Ban Ki-moon, 62, deve fazer como Annan e comportar-se como político que define prioridades globais ou preferirá agir como administrador, primando por reformas administrativas e do Secretariado?
Para o embaixador do Brasil na ONU, Ronaldo Sardenberg, o papel do secretário-geral não passa por uma decisão entre um pólo e outro. "Nas conversas com Ban Ki-moon, temos insistido na posição de que o secretário-geral tem que assumir integralmente suas funções, tanto no plano global quanto no âmbito interno da ONU. Vemos esses dois aspectos como complementares", disse à Folha por e-mail.
Algumas especulações, entretanto, indicam que Ban Ki-moon deverá concentrar-se na parte interna da ONU. Tal posição sugere submissão aos cinco membros permanentes do Conselho de Segurança: não se pronunciar é, indiretamente, ratificar as posições das cinco potências com poder de veto.
Em juramento no dia 14 de dezembro, o sul-coreano concentrou-se em pontos da reforma administrativa, desde a renovação de funcionários até padrões éticos a serem adotados: "O bom nome das Nações Unidas é um de seus mais valiosos valores, mas também um dos mais vulneráveis. Isso servirá à restauração da credibilidade da organização", disse.
Na avaliação de um diplomata brasileiro, Ban Ki-moon também criticou, indiretamente, os países em desenvolvimento. Um dos principais apelos do Grupo dos 77- atualmente formado por 133 países em desenvolvimento- é a independência do secretário-geral das Nações Unidas.
Mas o novo secretário-geral mostrou que pensa diferente. "Precisamos relembrar o que diz a Carta das Nações Unidas e o documento da Comissão Preparatória de San Francisco de 1945, sobre a relação dos Estados membros com o Secretariado. Esses documentos não sugerem, em nenhum momento, que o Secretariado deve ser independente dos Estados membros", disse.
Com o novo mandato, renovam-se as esperanças de países como o Brasil, Japão, Alemanha e Índia -o Grupo dos 4 (G4)- de integrar o Conselho de Segurança. Mas há pouca esperança de que o sul-coreano exercerá influência suficiente para que tal reforma aconteça.
Dentro da ONU, existe um grupo informal contrário à reforma, que entre cafés e encontros discute a questão. Fazem parte do grupo, conhecido como Coffee Club, países que encaram a entrada dos integrantes do G4 no Conselho como uma mudança indesejada dos equilíbrios políticos regionais.

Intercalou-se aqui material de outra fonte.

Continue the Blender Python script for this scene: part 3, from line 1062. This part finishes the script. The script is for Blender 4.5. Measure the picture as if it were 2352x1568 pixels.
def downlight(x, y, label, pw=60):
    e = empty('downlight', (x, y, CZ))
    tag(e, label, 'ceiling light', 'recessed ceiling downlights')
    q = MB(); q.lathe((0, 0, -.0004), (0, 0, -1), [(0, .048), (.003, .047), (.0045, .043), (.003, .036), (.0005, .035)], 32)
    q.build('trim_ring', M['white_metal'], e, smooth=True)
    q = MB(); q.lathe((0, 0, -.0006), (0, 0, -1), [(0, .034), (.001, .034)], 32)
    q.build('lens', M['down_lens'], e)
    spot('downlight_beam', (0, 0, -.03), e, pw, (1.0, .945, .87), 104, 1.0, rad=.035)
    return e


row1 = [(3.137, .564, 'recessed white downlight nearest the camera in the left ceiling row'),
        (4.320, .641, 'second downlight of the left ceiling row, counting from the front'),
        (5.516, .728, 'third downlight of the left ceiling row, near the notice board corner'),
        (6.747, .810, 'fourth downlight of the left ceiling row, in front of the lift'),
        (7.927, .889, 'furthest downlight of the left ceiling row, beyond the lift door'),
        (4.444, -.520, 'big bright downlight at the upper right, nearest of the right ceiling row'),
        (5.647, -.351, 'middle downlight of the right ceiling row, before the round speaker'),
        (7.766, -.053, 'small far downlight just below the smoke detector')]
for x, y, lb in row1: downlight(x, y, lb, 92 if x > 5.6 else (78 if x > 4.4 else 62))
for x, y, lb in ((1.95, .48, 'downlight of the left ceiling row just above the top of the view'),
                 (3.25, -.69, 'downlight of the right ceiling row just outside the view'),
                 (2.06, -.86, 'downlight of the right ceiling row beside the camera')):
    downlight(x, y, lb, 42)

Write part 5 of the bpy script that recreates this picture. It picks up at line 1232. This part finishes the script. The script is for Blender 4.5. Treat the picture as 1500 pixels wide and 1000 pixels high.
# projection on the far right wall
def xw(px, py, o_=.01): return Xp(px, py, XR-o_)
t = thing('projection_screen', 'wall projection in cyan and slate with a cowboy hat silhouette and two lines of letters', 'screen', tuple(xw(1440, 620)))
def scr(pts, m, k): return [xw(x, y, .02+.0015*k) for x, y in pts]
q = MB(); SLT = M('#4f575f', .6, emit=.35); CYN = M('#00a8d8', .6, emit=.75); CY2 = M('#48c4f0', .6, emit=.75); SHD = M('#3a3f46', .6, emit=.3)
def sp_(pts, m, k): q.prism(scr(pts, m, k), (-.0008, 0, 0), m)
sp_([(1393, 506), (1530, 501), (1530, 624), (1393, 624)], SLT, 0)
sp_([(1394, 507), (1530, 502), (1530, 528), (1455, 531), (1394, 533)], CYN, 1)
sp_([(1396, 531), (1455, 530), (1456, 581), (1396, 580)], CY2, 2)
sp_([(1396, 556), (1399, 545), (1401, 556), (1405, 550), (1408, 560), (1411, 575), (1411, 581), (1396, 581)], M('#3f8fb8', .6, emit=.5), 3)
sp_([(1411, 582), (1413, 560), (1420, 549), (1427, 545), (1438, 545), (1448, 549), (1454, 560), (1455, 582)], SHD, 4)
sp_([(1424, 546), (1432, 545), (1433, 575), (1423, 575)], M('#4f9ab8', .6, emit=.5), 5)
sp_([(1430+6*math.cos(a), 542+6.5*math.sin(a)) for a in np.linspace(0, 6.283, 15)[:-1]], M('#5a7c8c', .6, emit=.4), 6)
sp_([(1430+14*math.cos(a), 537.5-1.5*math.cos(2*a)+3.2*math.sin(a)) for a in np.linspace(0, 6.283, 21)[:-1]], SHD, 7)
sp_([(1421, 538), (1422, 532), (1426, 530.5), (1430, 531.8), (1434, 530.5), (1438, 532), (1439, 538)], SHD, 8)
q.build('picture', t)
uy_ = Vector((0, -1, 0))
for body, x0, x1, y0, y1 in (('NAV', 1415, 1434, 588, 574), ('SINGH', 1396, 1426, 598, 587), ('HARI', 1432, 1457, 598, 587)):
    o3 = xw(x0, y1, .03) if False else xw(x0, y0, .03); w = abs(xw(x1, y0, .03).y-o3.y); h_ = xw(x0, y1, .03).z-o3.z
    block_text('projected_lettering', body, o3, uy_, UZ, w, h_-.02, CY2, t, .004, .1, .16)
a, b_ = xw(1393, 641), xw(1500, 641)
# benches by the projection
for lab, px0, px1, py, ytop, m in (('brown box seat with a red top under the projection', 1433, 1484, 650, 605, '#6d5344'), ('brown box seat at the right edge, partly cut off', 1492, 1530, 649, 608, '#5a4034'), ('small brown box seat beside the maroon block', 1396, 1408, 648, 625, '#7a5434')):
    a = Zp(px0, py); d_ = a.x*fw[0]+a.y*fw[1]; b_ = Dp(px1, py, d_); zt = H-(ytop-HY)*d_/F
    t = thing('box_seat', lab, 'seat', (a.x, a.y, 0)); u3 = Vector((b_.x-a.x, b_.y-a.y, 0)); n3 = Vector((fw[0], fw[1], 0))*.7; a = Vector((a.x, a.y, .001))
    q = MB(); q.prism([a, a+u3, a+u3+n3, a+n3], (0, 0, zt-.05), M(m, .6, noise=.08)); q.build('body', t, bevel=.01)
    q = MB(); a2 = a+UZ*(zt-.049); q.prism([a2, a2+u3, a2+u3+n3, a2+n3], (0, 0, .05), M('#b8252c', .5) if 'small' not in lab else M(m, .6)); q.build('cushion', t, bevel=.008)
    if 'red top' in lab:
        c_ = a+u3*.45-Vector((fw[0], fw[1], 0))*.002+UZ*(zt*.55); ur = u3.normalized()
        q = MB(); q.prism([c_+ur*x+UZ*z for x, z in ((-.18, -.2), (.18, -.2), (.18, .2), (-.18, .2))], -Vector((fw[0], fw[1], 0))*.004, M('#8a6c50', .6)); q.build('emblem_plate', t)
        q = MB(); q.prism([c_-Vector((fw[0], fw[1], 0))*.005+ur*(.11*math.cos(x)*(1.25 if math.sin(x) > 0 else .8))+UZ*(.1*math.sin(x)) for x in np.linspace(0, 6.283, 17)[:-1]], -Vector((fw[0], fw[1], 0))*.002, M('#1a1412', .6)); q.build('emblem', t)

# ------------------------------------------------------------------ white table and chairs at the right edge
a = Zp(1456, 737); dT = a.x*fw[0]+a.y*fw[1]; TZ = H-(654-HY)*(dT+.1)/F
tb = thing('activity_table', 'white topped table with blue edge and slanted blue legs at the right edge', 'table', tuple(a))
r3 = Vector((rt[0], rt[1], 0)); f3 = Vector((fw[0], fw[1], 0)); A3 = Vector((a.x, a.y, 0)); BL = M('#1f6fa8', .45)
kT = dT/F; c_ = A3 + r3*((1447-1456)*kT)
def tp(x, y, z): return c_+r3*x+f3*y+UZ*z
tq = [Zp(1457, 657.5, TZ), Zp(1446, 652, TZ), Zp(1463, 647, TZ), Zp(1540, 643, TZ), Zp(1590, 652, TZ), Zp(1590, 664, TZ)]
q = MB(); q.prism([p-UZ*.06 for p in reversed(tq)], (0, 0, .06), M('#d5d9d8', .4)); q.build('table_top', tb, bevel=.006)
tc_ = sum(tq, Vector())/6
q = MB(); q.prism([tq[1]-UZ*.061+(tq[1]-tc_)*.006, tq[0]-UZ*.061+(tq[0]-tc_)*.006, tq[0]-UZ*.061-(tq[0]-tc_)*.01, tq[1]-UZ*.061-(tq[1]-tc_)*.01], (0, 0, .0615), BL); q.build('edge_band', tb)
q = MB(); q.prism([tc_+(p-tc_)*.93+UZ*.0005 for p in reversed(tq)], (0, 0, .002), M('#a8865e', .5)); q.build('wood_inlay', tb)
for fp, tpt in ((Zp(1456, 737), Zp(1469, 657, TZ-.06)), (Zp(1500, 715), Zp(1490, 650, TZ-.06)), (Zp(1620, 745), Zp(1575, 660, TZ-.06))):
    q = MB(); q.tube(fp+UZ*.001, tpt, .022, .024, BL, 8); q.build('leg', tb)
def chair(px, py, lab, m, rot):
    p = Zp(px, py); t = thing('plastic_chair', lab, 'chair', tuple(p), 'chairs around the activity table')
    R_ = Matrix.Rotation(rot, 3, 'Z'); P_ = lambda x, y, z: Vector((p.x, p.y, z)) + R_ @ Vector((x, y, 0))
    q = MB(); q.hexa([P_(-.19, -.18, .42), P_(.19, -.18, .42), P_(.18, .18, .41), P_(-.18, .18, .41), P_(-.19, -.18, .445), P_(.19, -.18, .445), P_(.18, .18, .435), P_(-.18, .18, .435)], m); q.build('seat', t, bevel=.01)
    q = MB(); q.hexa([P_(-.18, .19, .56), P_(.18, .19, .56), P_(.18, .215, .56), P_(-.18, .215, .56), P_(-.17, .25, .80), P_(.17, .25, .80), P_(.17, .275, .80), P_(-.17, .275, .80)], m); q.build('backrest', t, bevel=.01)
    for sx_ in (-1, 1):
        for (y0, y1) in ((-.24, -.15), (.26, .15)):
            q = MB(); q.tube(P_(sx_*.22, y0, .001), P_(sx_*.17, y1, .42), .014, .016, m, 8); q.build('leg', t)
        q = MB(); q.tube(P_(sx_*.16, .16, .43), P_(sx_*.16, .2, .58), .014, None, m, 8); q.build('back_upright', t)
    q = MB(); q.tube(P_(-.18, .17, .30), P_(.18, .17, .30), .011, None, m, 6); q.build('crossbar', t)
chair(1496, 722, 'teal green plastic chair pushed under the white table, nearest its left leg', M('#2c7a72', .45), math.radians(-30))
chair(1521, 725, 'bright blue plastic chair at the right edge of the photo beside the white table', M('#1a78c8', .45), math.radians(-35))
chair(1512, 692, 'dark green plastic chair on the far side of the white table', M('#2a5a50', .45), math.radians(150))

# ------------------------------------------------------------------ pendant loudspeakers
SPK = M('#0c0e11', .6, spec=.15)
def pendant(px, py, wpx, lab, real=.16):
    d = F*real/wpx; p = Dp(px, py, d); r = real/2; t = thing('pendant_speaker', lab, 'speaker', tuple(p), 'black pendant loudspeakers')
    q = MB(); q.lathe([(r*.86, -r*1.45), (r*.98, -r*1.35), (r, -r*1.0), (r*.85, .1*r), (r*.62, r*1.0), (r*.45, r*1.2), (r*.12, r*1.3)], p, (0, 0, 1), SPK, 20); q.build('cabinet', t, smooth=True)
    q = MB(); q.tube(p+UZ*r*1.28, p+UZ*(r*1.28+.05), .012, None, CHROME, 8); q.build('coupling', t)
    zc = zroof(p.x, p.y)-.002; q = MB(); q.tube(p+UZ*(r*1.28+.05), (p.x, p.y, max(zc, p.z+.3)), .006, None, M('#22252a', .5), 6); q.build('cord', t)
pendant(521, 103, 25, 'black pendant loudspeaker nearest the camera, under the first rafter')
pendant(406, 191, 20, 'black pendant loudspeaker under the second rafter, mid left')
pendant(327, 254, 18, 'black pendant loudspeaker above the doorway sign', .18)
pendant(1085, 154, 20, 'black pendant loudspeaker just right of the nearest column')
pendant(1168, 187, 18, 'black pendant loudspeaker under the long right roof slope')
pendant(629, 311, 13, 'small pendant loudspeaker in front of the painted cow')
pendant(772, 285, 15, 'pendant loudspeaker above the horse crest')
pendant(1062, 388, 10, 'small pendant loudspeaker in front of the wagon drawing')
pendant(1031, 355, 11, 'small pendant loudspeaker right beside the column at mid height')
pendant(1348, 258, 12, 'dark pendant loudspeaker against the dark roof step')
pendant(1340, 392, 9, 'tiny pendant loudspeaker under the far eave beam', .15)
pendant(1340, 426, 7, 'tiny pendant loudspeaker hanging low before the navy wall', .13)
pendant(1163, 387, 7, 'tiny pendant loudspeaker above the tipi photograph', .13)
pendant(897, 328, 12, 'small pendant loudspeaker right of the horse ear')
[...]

Para Ronaldo Sardenberg, entretanto, "a reforma do Conselho de Segurança é um processo intergovernamental, que recebe pouca ou nenhuma influência do Secretariado. Depende, em última análise, da vontade dos Estados membros da ONU".
As especulações podem ser erradas, como mostraram os dez anos de Kofi Annan. "Quando Annan chegou, era o primeiro secretário que emergiu diretamente de dentro da organização, e muitos o viam como um tipo burocrático. Mas ele provou o contrário", disse Crawshaw.
"Muitos dizem que o comprometimento de Ban Ki-moon com os direitos humanos e as questões políticas está lá, e que ele apenas age com cautela. O que precisamos é de alguém que seja cauteloso e firme: o crucial é que ele não recue ao se deparar com as muitas pressões que virão."